In contrast to neuro-symbolic methods and beam search approaches, NLI's differentiable search shifts program induction from combinatorial exploration to efficient local refinement in latent space, supporting rapid adaptation and compositionality.

Practical and Theoretical Implications

NLI demonstrates that end-to-end models can autonomously discover interpretable, reusable program primitives and generalise compositionally, without explicit DSLs or ground-truth program annotations. This has implications for scalable program synthesis and few-shot compositional reasoning, reducing engineering and search complexity.

On the theoretical axis, the architecture merges symbolic abstraction (via discrete latent codes) and neural flexibility (via gradient-based optimisation), supporting the conjecture that compositional generalisation hinges on discrete, structured latent spaces together with recurrent, sequential execution.
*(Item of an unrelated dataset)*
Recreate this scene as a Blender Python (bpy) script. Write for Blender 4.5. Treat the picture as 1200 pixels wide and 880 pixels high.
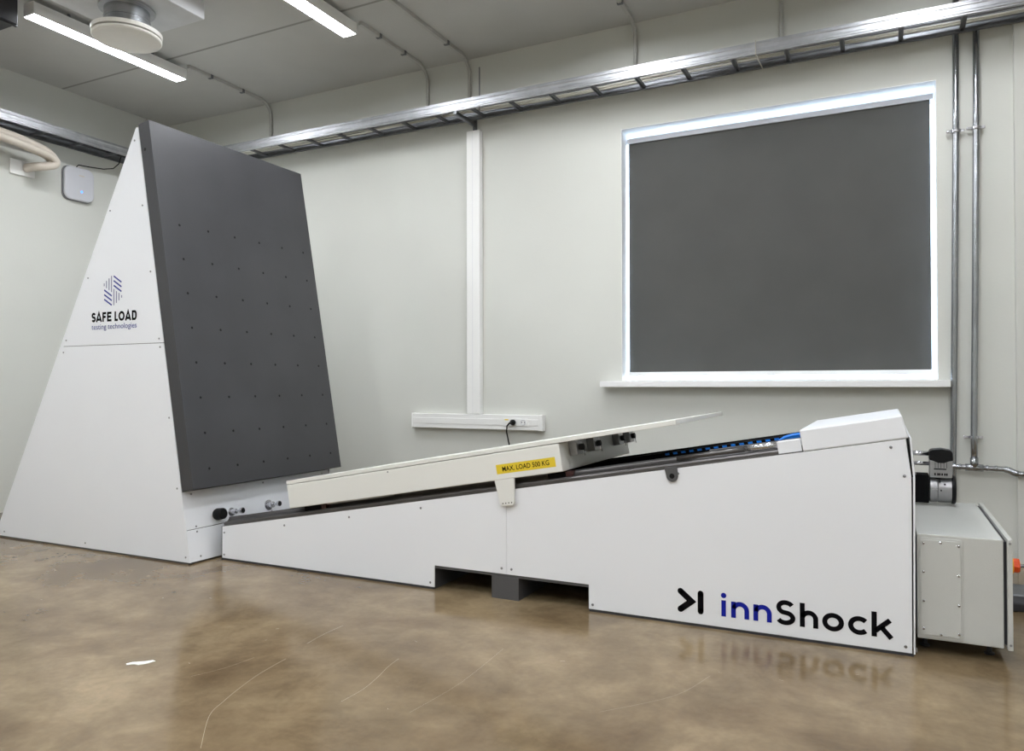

Challenges remain in scaling test-time search (compute cost, search efficiency), representing parameterised or conditional primitives, and supporting more expressive interpreters. Exploration of evolutionary or local search and architectural modifications are proposed for further research.

Conclusion

The paper introduces Neural Language Interpreter, an architecture fusing the compositional strengths of symbolic systems with the gradient-based learning and search capabilities of neural networks. Empirical results substantiate its systematic and combinatorial generalisation across compositional program synthesis tasks, confirming the necessity of discrete, sequential latent programs with recurrent execution for this performance. Theoretical and practical implications signal promising future directions for scalable, compositional program induction models, toward more general and adaptable AI systems.